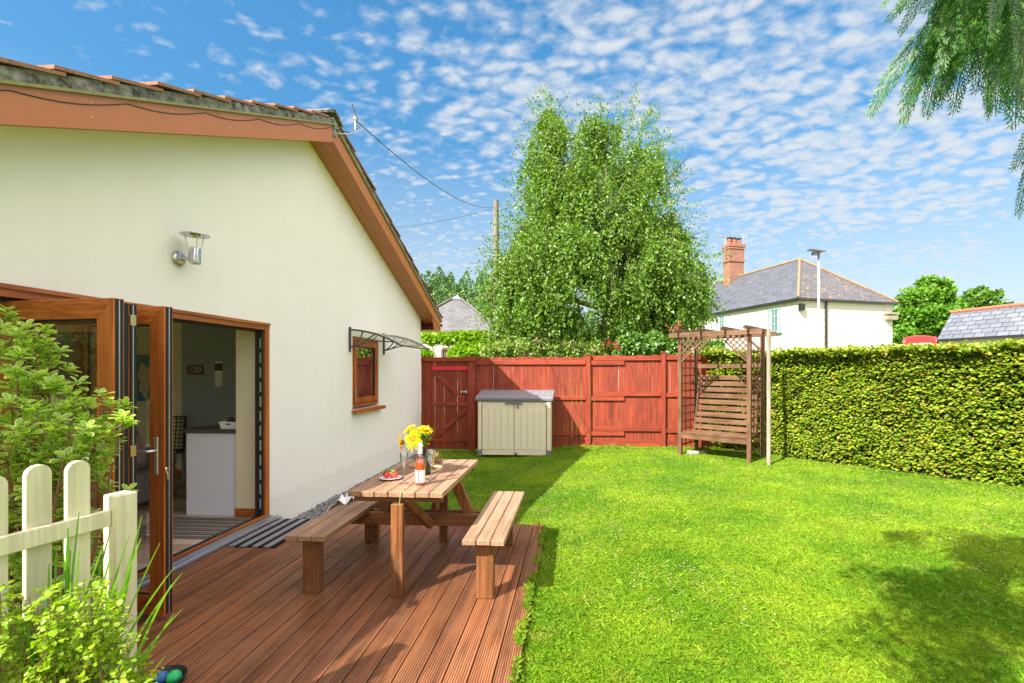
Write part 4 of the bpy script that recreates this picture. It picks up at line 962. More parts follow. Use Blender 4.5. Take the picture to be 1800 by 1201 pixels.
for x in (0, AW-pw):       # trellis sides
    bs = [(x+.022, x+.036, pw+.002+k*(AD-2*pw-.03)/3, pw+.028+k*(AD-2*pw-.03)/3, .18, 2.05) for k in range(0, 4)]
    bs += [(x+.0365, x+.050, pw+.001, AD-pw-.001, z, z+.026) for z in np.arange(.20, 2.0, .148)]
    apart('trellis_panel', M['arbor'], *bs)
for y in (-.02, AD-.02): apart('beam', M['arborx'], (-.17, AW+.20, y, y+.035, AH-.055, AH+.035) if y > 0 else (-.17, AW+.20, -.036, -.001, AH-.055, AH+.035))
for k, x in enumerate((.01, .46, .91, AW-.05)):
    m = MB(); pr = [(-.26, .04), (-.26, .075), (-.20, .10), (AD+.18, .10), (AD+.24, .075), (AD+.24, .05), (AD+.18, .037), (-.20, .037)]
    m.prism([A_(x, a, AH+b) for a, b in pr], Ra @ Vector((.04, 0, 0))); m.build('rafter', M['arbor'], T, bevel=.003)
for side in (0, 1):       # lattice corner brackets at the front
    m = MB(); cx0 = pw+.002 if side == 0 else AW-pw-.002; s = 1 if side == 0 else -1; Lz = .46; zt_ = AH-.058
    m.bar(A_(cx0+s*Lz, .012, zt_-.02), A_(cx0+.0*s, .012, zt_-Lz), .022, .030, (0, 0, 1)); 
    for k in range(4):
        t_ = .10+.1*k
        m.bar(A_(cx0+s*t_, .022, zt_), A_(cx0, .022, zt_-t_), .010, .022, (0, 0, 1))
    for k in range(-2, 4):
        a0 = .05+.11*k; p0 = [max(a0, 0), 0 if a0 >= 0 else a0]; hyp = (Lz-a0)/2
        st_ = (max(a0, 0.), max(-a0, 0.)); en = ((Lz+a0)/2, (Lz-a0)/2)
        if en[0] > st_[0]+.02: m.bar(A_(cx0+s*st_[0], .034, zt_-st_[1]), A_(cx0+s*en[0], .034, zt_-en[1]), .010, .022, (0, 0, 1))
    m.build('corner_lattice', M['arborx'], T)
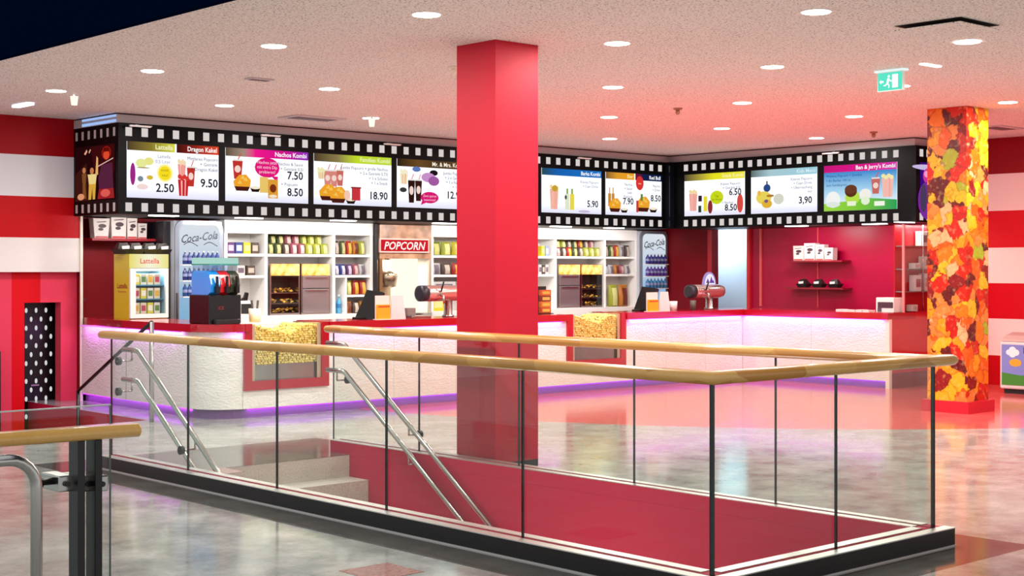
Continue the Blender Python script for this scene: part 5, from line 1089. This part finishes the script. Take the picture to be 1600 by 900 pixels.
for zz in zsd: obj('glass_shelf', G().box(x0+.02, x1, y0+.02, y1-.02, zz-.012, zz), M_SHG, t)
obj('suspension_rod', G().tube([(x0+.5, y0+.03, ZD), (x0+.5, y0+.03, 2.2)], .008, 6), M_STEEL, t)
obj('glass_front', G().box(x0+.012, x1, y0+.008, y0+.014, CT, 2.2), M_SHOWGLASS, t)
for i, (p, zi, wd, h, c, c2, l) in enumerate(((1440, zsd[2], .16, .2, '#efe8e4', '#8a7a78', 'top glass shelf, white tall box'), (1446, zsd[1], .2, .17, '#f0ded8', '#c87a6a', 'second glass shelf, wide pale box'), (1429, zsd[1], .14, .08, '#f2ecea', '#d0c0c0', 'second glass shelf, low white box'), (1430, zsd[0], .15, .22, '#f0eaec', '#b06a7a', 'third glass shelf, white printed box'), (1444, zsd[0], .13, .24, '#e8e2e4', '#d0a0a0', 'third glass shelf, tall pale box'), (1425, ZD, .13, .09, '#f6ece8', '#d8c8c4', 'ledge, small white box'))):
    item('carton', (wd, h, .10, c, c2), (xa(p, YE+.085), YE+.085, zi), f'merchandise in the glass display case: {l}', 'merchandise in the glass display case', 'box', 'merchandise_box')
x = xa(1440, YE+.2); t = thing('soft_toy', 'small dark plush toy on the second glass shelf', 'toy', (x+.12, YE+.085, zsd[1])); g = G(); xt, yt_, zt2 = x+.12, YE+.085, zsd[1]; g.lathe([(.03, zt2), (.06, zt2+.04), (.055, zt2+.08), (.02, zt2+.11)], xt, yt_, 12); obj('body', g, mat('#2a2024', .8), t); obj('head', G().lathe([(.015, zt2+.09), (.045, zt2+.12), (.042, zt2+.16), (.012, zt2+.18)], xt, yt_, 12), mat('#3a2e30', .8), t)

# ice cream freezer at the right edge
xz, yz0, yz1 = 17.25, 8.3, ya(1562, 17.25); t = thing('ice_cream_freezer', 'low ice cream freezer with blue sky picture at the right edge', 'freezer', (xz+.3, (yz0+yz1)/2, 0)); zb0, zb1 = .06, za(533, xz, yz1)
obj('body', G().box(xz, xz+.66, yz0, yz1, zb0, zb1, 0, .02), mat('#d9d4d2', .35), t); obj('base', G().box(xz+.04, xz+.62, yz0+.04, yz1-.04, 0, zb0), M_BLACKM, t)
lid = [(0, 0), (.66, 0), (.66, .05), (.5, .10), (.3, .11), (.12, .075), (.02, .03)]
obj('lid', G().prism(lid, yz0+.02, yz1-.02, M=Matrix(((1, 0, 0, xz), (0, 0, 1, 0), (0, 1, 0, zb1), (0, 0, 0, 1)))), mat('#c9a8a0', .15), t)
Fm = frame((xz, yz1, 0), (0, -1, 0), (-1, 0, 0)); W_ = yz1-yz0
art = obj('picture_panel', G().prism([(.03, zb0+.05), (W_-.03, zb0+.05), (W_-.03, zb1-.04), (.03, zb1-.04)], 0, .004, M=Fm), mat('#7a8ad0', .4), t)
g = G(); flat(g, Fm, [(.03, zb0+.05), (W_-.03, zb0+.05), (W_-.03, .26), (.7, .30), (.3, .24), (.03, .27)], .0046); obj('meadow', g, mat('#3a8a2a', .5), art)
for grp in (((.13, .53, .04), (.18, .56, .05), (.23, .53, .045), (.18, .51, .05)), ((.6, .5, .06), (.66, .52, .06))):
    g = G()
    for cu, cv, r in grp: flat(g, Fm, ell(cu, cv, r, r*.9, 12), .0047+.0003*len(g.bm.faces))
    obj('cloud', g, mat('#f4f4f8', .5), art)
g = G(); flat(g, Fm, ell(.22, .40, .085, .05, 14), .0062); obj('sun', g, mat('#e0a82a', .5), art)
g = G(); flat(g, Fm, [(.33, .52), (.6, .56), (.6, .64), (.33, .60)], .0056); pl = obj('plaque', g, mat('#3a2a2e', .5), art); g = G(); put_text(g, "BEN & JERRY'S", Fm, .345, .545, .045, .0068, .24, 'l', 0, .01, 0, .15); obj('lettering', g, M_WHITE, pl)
==============================
TO DO
Word for word, quote the full listing, omitting every picture.

RESPONSE
Write part 4 of the bpy script that recreates this picture. It picks up at line 962. More parts follow. Use Blender 4.5. Take the picture to be 1800 by 1201 pixels.
for x in (0, AW-pw):       # trellis sides
    bs = [(x+.022, x+.036, pw+.002+k*(AD-2*pw-.03)/3, pw+.028+k*(AD-2*pw-.03)/3, .18, 2.05) for k in range(0, 4)]
    bs += [(x+.0365, x+.050, pw+.001, AD-pw-.001, z, z+.026) for z in np.arange(.20, 2.0, .148)]
    apart('trellis_panel', M['arbor'], *bs)
for y in (-.02, AD-.02): apart('beam', M['arborx'], (-.17, AW+.20, y, y+.035, AH-.055, AH+.035) if y > 0 else (-.17, AW+.20, -.036, -.001, AH-.055, AH+.035))
for k, x in enumerate((.01, .46, .91, AW-.05)):
    m = MB(); pr = [(-.26, .04), (-.26, .075), (-.20, .10), (AD+.18, .10), (AD+.24, .075), (AD+.24, .05), (AD+.18, .037), (-.20, .037)]
    m.prism([A_(x, a, AH+b) for a, b in pr], Ra @ Vector((.04, 0, 0))); m.build('rafter', M['arbor'], T, bevel=.003)
for side in (0, 1):       # lattice corner brackets at the front
    m = MB(); cx0 = pw+.002 if side == 0 else AW-pw-.002; s = 1 if side == 0 else -1; Lz = .46; zt_ = AH-.058
    m.bar(A_(cx0+s*Lz, .012, zt_-.02), A_(cx0+.0*s, .012, zt_-Lz), .022, .030, (0, 0, 1)); 
    for k in range(4):
        t_ = .10+.1*k
        m.bar(A_(cx0+s*t_, .022, zt_), A_(cx0, .022, zt_-t_), .010, .022, (0, 0, 1))
    for k in range(-2, 4):
        a0 = .05+.11*k; p0 = [max(a0, 0), 0 if a0 >= 0 else a0]; hyp = (Lz-a0)/2
        st_ = (max(a0, 0.), max(-a0, 0.)); en = ((Lz+a0)/2, (Lz-a0)/2)
        if en[0] > st_[0]+.02: m.bar(A_(cx0+s*st_[0], .034, zt_-st_[1]), A_(cx0+s*en[0], .034, zt_-en[1]), .010, .022, (0, 0, 1))
    m.build('corner_lattice', M['arborx'], T)
Continue the Blender Python script for this scene: part 5, from line 1089. This part finishes the script. Take the picture to be 1600 by 900 pixels.
for zz in zsd: obj('glass_shelf', G().box(x0+.02, x1, y0+.02, y1-.02, zz-.012, zz), M_SHG, t)
obj('suspension_rod', G().tube([(x0+.5, y0+.03, ZD), (x0+.5, y0+.03, 2.2)], .008, 6), M_STEEL, t)
obj('glass_front', G().box(x0+.012, x1, y0+.008, y0+.014, CT, 2.2), M_SHOWGLASS, t)
for i, (p, zi, wd, h, c, c2, l) in enumerate(((1440, zsd[2], .16, .2, '#efe8e4', '#8a7a78', 'top glass shelf, white tall box'), (1446, zsd[1], .2, .17, '#f0ded8', '#c87a6a', 'second glass shelf, wide pale box'), (1429, zsd[1], .14, .08, '#f2ecea', '#d0c0c0', 'second glass shelf, low white box'), (1430, zsd[0], .15, .22, '#f0eaec', '#b06a7a', 'third glass shelf, white printed box'), (1444, zsd[0], .13, .24, '#e8e2e4', '#d0a0a0', 'third glass shelf, tall pale box'), (1425, ZD, .13, .09, '#f6ece8', '#d8c8c4', 'ledge, small white box'))):
    item('carton', (wd, h, .10, c, c2), (xa(p, YE+.085), YE+.085, zi), f'merchandise in the glass display case: {l}', 'merchandise in the glass display case', 'box', 'merchandise_box')
x = xa(1440, YE+.2); t = thing('soft_toy', 'small dark plush toy on the second glass shelf', 'toy', (x+.12, YE+.085, zsd[1])); g = G(); xt, yt_, zt2 = x+.12, YE+.085, zsd[1]; g.lathe([(.03, zt2), (.06, zt2+.04), (.055, zt2+.08), (.02, zt2+.11)], xt, yt_, 12); obj('body', g, mat('#2a2024', .8), t); obj('head', G().lathe([(.015, zt2+.09), (.045, zt2+.12), (.042, zt2+.16), (.012, zt2+.18)], xt, yt_, 12), mat('#3a2e30', .8), t)

# ice cream freezer at the right edge
xz, yz0, yz1 = 17.25, 8.3, ya(1562, 17.25); t = thing('ice_cream_freezer', 'low ice cream freezer with blue sky picture at the right edge', 'freezer', (xz+.3, (yz0+yz1)/2, 0)); zb0, zb1 = .06, za(533, xz, yz1)
obj('body', G().box(xz, xz+.66, yz0, yz1, zb0, zb1, 0, .02), mat('#d9d4d2', .35), t); obj('base', G().box(xz+.04, xz+.62, yz0+.04, yz1-.04, 0, zb0), M_BLACKM, t)
lid = [(0, 0), (.66, 0), (.66, .05), (.5, .10), (.3, .11), (.12, .075), (.02, .03)]
obj('lid', G().prism(lid, yz0+.02, yz1-.02, M=Matrix(((1, 0, 0, xz), (0, 0, 1, 0), (0, 1, 0, zb1), (0, 0, 0, 1)))), mat('#c9a8a0', .15), t)
Fm = frame((xz, yz1, 0), (0, -1, 0), (-1, 0, 0)); W_ = yz1-yz0
art = obj('picture_panel', G().prism([(.03, zb0+.05), (W_-.03, zb0+.05), (W_-.03, zb1-.04), (.03, zb1-.04)], 0, .004, M=Fm), mat('#7a8ad0', .4), t)
g = G(); flat(g, Fm, [(.03, zb0+.05), (W_-.03, zb0+.05), (W_-.03, .26), (.7, .30), (.3, .24), (.03, .27)], .0046); obj('meadow', g, mat('#3a8a2a', .5), art)
for grp in (((.13, .53, .04), (.18, .56, .05), (.23, .53, .045), (.18, .51, .05)), ((.6, .5, .06), (.66, .52, .06))):
    g = G()
    for cu, cv, r in grp: flat(g, Fm, ell(cu, cv, r, r*.9, 12), .0047+.0003*len(g.bm.faces))
    obj('cloud', g, mat('#f4f4f8', .5), art)
g = G(); flat(g, Fm, ell(.22, .40, .085, .05, 14), .0062); obj('sun', g, mat('#e0a82a', .5), art)
g = G(); flat(g, Fm, [(.33, .52), (.6, .56), (.6, .64), (.33, .60)], .0056); pl = obj('plaque', g, mat('#3a2a2e', .5), art); g = G(); put_text(g, "BEN & JERRY'S", Fm, .345, .545, .045, .0068, .24, 'l', 0, .01, 0, .15); obj('lettering', g, M_WHITE, pl)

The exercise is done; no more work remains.